Couldn't agree more! I've been using Python for almost 20 years, my whole career is built on it, and I never missed typing. Code with type hints is so verbose and unpythonic, making it much harder to read. Quite an annoying evolution.

As the article says, type hints represent a fundamental change in the way Python is written. Most developers seem to prefer this new approach (especially those who’d rather be writing Java, but are stuck using Python because of its libraries).

However it is indeed annoying for those of us who liked writing Python 2.x-style dynamically-typed executable pseudocode. The community is now actively opposed to writing that style of code.

I don’t know if there’s another language community that’s more accepting of Python 2.x-style code? Maybe Ruby, or Lua?

There is nothing python-2 about my python-3 dynamically typed code. I'm pretty confident a majority of new python code is still being written without type hints.

Hell, python type annotations were only introduced in python 3.5, the language was 24 years old by then! So no, the way I write python is the way it was meant to be, type hints are the gadget that was bolted on when the language was already fully matured, it's pretty ridiculous painting code without type hints as unpythonic, that's the world upside down.

If I wanted to write very verbose typed code I would switch to Go or Rust. My python stays nimble, clean and extremely readable, without type hints.

I agree completely! To be clear, I don’t consider describing code as “Python 2-style” to be a bad thing. It’s how I describe my own Python code!

Overall, I have found very few Python 3 features are worth adopting (one notable exception is f-strings).

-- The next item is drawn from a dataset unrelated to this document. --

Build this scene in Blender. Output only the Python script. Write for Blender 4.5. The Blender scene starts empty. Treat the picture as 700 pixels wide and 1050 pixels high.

IMO most of them don’t pull their weight, and many are just badly designed.

> Hell, python type annotations were only introduced in python 3.5

Mypy was introduced with support for both for Python 2.x and 3.x (3.2 was the current) using type comments before Python introduced a standard way of using Python 3.0’s annotation syntax for typing; even when type annotations were added to Python proper, some uses now supported by them were left to mypy-style type comments in PEP 484/Python 3.5, with type annotations for variables added in PEP 526/Python 3.6.